* Directions *
Print the listing below exactly.

* Given information *
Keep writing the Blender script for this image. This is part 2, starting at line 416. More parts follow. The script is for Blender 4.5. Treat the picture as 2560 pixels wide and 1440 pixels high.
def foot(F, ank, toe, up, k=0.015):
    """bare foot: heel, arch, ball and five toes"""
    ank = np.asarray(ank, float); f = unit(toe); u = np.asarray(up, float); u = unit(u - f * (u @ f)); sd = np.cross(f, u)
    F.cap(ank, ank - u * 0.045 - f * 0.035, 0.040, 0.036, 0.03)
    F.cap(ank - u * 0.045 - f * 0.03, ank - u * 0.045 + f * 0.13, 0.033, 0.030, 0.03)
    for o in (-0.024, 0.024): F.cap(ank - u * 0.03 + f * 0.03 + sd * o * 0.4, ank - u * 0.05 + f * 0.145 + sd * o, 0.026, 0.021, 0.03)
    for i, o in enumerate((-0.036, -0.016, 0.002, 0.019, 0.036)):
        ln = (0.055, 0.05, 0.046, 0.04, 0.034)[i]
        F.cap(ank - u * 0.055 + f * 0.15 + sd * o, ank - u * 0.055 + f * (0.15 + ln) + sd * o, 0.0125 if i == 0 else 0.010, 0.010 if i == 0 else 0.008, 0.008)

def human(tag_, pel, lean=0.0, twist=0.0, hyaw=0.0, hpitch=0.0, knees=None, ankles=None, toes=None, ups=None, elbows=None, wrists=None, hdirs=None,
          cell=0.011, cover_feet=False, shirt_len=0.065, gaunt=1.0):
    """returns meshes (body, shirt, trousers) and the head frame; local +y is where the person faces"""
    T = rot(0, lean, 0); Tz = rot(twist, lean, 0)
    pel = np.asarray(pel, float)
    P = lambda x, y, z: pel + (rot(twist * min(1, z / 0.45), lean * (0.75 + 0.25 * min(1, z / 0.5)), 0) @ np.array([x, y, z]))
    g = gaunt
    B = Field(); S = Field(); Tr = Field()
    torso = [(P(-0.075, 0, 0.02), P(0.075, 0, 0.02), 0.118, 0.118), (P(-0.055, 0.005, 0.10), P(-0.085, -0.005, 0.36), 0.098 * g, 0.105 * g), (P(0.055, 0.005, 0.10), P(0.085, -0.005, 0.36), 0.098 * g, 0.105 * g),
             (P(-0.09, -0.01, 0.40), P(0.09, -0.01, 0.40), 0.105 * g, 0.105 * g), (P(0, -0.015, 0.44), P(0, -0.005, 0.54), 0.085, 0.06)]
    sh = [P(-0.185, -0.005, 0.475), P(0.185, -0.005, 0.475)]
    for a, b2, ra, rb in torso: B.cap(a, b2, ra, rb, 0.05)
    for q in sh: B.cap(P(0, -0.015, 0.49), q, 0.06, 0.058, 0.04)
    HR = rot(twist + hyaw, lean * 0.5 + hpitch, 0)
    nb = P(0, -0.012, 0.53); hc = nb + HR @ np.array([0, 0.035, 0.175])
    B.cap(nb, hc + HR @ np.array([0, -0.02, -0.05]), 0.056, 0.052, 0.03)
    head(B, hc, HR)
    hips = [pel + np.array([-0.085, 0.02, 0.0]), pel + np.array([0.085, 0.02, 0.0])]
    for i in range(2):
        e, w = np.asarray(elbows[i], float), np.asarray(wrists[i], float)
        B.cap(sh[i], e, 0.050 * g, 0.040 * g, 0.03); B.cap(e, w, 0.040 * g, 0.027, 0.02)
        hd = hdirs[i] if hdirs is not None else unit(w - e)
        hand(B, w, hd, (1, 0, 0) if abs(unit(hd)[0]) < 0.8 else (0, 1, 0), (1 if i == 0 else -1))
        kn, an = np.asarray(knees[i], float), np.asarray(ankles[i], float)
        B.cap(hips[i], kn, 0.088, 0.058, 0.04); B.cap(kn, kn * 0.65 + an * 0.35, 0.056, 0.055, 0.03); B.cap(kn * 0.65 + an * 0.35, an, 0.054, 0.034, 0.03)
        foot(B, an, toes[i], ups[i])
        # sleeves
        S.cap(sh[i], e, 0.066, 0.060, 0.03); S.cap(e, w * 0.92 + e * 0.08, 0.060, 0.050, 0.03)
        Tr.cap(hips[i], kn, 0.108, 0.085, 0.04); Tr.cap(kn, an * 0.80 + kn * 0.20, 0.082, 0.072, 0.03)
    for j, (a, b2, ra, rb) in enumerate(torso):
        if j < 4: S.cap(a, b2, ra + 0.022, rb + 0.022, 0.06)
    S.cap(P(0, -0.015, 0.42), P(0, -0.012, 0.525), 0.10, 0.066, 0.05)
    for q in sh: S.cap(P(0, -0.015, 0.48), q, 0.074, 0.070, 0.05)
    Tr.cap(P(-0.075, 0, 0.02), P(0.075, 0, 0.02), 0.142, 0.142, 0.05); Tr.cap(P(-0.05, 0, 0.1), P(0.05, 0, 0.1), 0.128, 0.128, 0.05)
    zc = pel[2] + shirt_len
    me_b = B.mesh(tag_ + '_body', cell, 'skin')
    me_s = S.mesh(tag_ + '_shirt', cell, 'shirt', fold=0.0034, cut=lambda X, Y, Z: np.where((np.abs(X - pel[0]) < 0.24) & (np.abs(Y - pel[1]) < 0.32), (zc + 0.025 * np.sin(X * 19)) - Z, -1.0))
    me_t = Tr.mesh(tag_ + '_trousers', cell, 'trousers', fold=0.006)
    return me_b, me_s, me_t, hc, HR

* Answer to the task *
Keep writing the Blender script for this image. This is part 2, starting at line 416. More parts follow. The script is for Blender 4.5. Treat the picture as 2560 pixels wide and 1440 pixels high.
def foot(F, ank, toe, up, k=0.015):
    """bare foot: heel, arch, ball and five toes"""
    ank = np.asarray(ank, float); f = unit(toe); u = np.asarray(up, float); u = unit(u - f * (u @ f)); sd = np.cross(f, u)
    F.cap(ank, ank - u * 0.045 - f * 0.035, 0.040, 0.036, 0.03)
    F.cap(ank - u * 0.045 - f * 0.03, ank - u * 0.045 + f * 0.13, 0.033, 0.030, 0.03)
    for o in (-0.024, 0.024): F.cap(ank - u * 0.03 + f * 0.03 + sd * o * 0.4, ank - u * 0.05 + f * 0.145 + sd * o, 0.026, 0.021, 0.03)
    for i, o in enumerate((-0.036, -0.016, 0.002, 0.019, 0.036)):
        ln = (0.055, 0.05, 0.046, 0.04, 0.034)[i]
        F.cap(ank - u * 0.055 + f * 0.15 + sd * o, ank - u * 0.055 + f * (0.15 + ln) + sd * o, 0.0125 if i == 0 else 0.010, 0.010 if i == 0 else 0.008, 0.008)

def human(tag_, pel, lean=0.0, twist=0.0, hyaw=0.0, hpitch=0.0, knees=None, ankles=None, toes=None, ups=None, elbows=None, wrists=None, hdirs=None,
          cell=0.011, cover_feet=False, shirt_len=0.065, gaunt=1.0):
    """returns meshes (body, shirt, trousers) and the head frame; local +y is where the person faces"""
    T = rot(0, lean, 0); Tz = rot(twist, lean, 0)
    pel = np.asarray(pel, float)
    P = lambda x, y, z: pel + (rot(twist * min(1, z / 0.45), lean * (0.75 + 0.25 * min(1, z / 0.5)), 0) @ np.array([x, y, z]))
    g = gaunt
    B = Field(); S = Field(); Tr = Field()
    torso = [(P(-0.075, 0, 0.02), P(0.075, 0, 0.02), 0.118, 0.118), (P(-0.055, 0.005, 0.10), P(-0.085, -0.005, 0.36), 0.098 * g, 0.105 * g), (P(0.055, 0.005, 0.10), P(0.085, -0.005, 0.36), 0.098 * g, 0.105 * g),
             (P(-0.09, -0.01, 0.40), P(0.09, -0.01, 0.40), 0.105 * g, 0.105 * g), (P(0, -0.015, 0.44), P(0, -0.005, 0.54), 0.085, 0.06)]
    sh = [P(-0.185, -0.005, 0.475), P(0.185, -0.005, 0.475)]
    for a, b2, ra, rb in torso: B.cap(a, b2, ra, rb, 0.05)
    for q in sh: B.cap(P(0, -0.015, 0.49), q, 0.06, 0.058, 0.04)
    HR = rot(twist + hyaw, lean * 0.5 + hpitch, 0)
    nb = P(0, -0.012, 0.53); hc = nb + HR @ np.array([0, 0.035, 0.175])
    B.cap(nb, hc + HR @ np.array([0, -0.02, -0.05]), 0.056, 0.052, 0.03)
    head(B, hc, HR)
    hips = [pel + np.array([-0.085, 0.02, 0.0]), pel + np.array([0.085, 0.02, 0.0])]
    for i in range(2):
        e, w = np.asarray(elbows[i], float), np.asarray(wrists[i], float)
        B.cap(sh[i], e, 0.050 * g, 0.040 * g, 0.03); B.cap(e, w, 0.040 * g, 0.027, 0.02)
        hd = hdirs[i] if hdirs is not None else unit(w - e)
        hand(B, w, hd, (1, 0, 0) if abs(unit(hd)[0]) < 0.8 else (0, 1, 0), (1 if i == 0 else -1))
        kn, an = np.asarray(knees[i], float), np.asarray(ankles[i], float)
        B.cap(hips[i], kn, 0.088, 0.058, 0.04); B.cap(kn, kn * 0.65 + an * 0.35, 0.056, 0.055, 0.03); B.cap(kn * 0.65 + an * 0.35, an, 0.054, 0.034, 0.03)
        foot(B, an, toes[i], ups[i])
        # sleeves
        S.cap(sh[i], e, 0.066, 0.060, 0.03); S.cap(e, w * 0.92 + e * 0.08, 0.060, 0.050, 0.03)
        Tr.cap(hips[i], kn, 0.108, 0.085, 0.04); Tr.cap(kn, an * 0.80 + kn * 0.20, 0.082, 0.072, 0.03)
    for j, (a, b2, ra, rb) in enumerate(torso):
        if j < 4: S.cap(a, b2, ra + 0.022, rb + 0.022, 0.06)
    S.cap(P(0, -0.015, 0.42), P(0, -0.012, 0.525), 0.10, 0.066, 0.05)
    for q in sh: S.cap(P(0, -0.015, 0.48), q, 0.074, 0.070, 0.05)
    Tr.cap(P(-0.075, 0, 0.02), P(0.075, 0, 0.02), 0.142, 0.142, 0.05); Tr.cap(P(-0.05, 0, 0.1), P(0.05, 0, 0.1), 0.128, 0.128, 0.05)
    zc = pel[2] + shirt_len
    me_b = B.mesh(tag_ + '_body', cell, 'skin')
    me_s = S.mesh(tag_ + '_shirt', cell, 'shirt', fold=0.0034, cut=lambda X, Y, Z: np.where((np.abs(X - pel[0]) < 0.24) & (np.abs(Y - pel[1]) < 0.32), (zc + 0.025 * np.sin(X * 19)) - Z, -1.0))
    me_t = Tr.mesh(tag_ + '_trousers', cell, 'trousers', fold=0.006)
    return me_b, me_s, me_t, hc, HR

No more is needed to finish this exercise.